Un message particulier…
Je demande à notre peuple de faire confiance à notre gouvernement de la République. Nous avons dans ce gouvernement des jeunes cadres compétents, talentueux, intelligents. Il faut leur laisser la possibilité d’être au service de leur peuple. La Guinée a plus que besoin de paix, elle a besoin que ses immenses ressources soient exploitées et que le produit de l’exploitation soit mis à résoudre les énormes problèmes de l’éducation, au problème de santé, aux problèmes de l’habitat, les problèmes d’infrastructures… Il faut que les élections soient correctement organisées. Personne n’a intérêt, ni le Général Sékouba Konaté, ni aucun ministre de mon gouvernement ne veut rester un jour de plus, après l’élection-là, mais il faut que ce soit des élections qui renferment tous des actes pour semer la transparence, la crédibilité. Sinon ça devient un boulet terrible pour le futur Président de la République.

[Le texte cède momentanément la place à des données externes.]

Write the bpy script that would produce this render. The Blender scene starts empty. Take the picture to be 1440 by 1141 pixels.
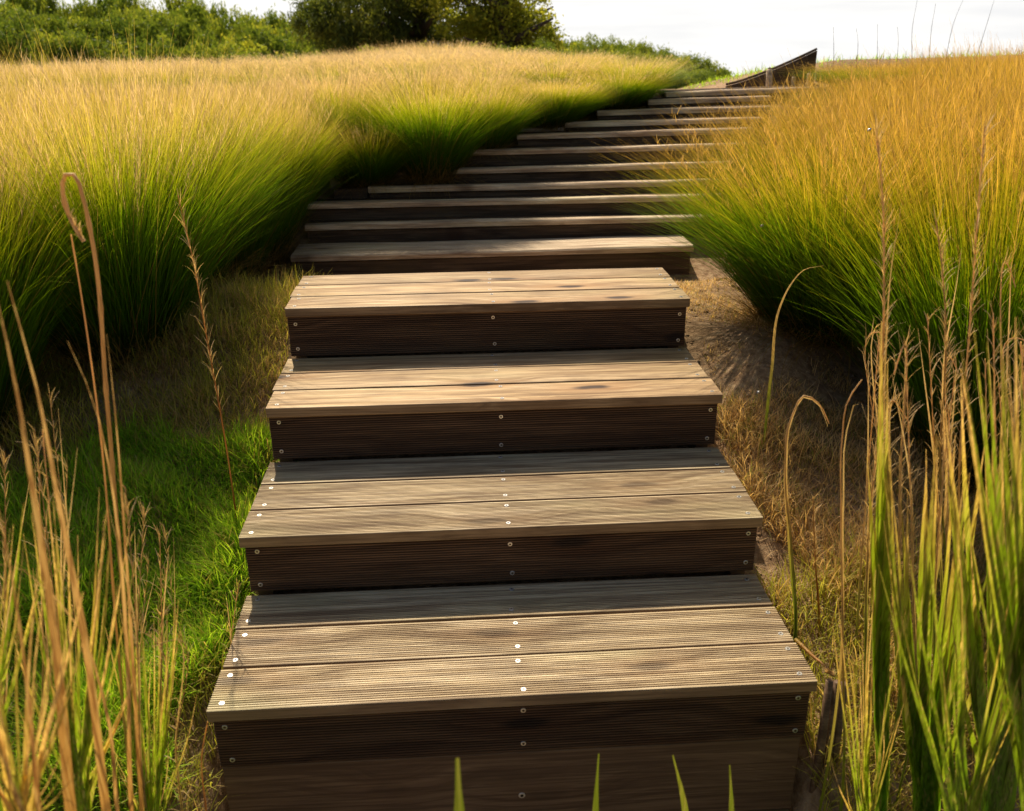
import bpy, math, random
import numpy as np
from mathutils import Vector, Matrix, Euler
R = math.radians
S = bpy.context.scene
COL = S.collection

# ------------------------------------------------------------------ camera
CX, CY, CZ = -0.1032, -1.6057, 1.3414
YAW, PIT, ROL, FPX = 0.0601, -0.3868, -0.0088, 1284.2
fw = Vector((math.sin(YAW)*math.cos(PIT), math.cos(YAW)*math.cos(PIT), math.sin(PIT)))
r0 = Vector((math.cos(YAW), -math.sin(YAW), 0)); u0 = r0.cross(fw)
rt = r0*math.cos(ROL) + u0*math.sin(ROL); up = -r0*math.sin(ROL) + u0*math.cos(ROL)
cd = bpy.data.cameras.new('camera'); cam = bpy.data.objects.new('camera', cd); COL.objects.link(cam)
m = Matrix((rt, up, -fw)).transposed().to_4x4(); m.translation = Vector((CX, CY, CZ)); cam.matrix_world = m
cd.sensor_width = 36; cd.sensor_fit = 'HORIZONTAL'; cd.lens = FPX/1440*36; cd.clip_start = .02; cd.clip_end = 3000
cd.dof.use_dof = True; cd.dof.focus_distance = 2.9; cd.dof.aperture_fstop = 5.0
S.camera = cam

# ------------------------------------------------------------------ light
SUN_EL, SUN_AZ = 52.0, -13.0            # azimuth from +Y, clockwise
W = bpy.data.worlds.new('World'); S.world = W; W.use_nodes = True
nt = W.node_tree; nt.nodes.clear()
def N(t, k, **kw):
    n = t.nodes.new(k)
    for a, b in kw.items(): setattr(n, a, b)
    return n
sky = N(nt, 'ShaderNodeTexSky', sky_type='NISHITA', sun_disc=False)
sky.sun_elevation = R(SUN_EL); sky.sun_rotation = R(SUN_AZ); sky.dust_density = 3
tc = N(nt, 'ShaderNodeTexCoord'); sx = N(nt, 'ShaderNodeSeparateXYZ'); nt.links.new(tc.outputs['Generated'], sx.inputs[0])
# pale cloud bank in the part of the sky ahead, under the sun
mr = N(nt, 'ShaderNodeMapRange', interpolation_type='SMOOTHSTEP'); mr.inputs['From Min'].default_value = -.2; mr.inputs['From Max'].default_value = .7
nt.links.new(sx.outputs['Y'], mr.inputs['Value'])
mz = N(nt, 'ShaderNodeMapRange', interpolation_type='SMOOTHSTEP'); mz.inputs['From Min'].default_value = .42; mz.inputs['From Max'].default_value = .09
nt.links.new(sx.outputs['Z'], mz.inputs['Value'])
mm = N(nt, 'ShaderNodeMath', operation='MULTIPLY'); nt.links.new(mr.outputs[0], mm.inputs[0]); nt.links.new(mz.outputs[0], mm.inputs[1])
mp = N(nt, 'ShaderNodeMapping'); mp.inputs['Scale'].default_value = (3, 3, 26); nt.links.new(tc.outputs['Generated'], mp.inputs[0])
nz = N(nt, 'ShaderNodeTexNoise'); nz.inputs['Scale'].default_value = 1.6; nz.inputs['Detail'].default_value = 5; nt.links.new(mp.outputs[0], nz.inputs['Vector'])
cr = N(nt, 'ShaderNodeValToRGB'); cr.color_ramp.elements[0].position = .35; cr.color_ramp.elements[0].color = (10.4, 10.4, 10.4, 1)
cr.color_ramp.elements[1].position = .6; cr.color_ramp.elements[1].color = (12.4, 12.2, 11.8, 1)
nt.links.new(nz.outputs['Fac'], cr.inputs[0])
mx = N(nt, 'ShaderNodeMix', data_type='RGBA'); nt.links.new(mm.outputs[0], mx.inputs[0]); nt.links.new(sky.outputs[0], mx.inputs[6]); nt.links.new(cr.outputs[0], mx.inputs[7])
bg = N(nt, 'ShaderNodeBackground'); bg.inputs[1].default_value = .075; nt.links.new(mx.outputs[2], bg.inputs[0])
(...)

Alors par illettrisme ou par mauvaise foi, par ignorance des faits sociaux, des faits politiques ou légaux, des gens qu’on croyait intelligents se mettent à raconter n’importe quoi … Je demande à tous les ministres à s’engager fermement à communiquer avec notre peuple pour les informer sur les immenses choses que nous sommes en train de faire pour sortir ce peuple de l’obscurité, sortir des ténèbres et semer la concorde, la fraternité.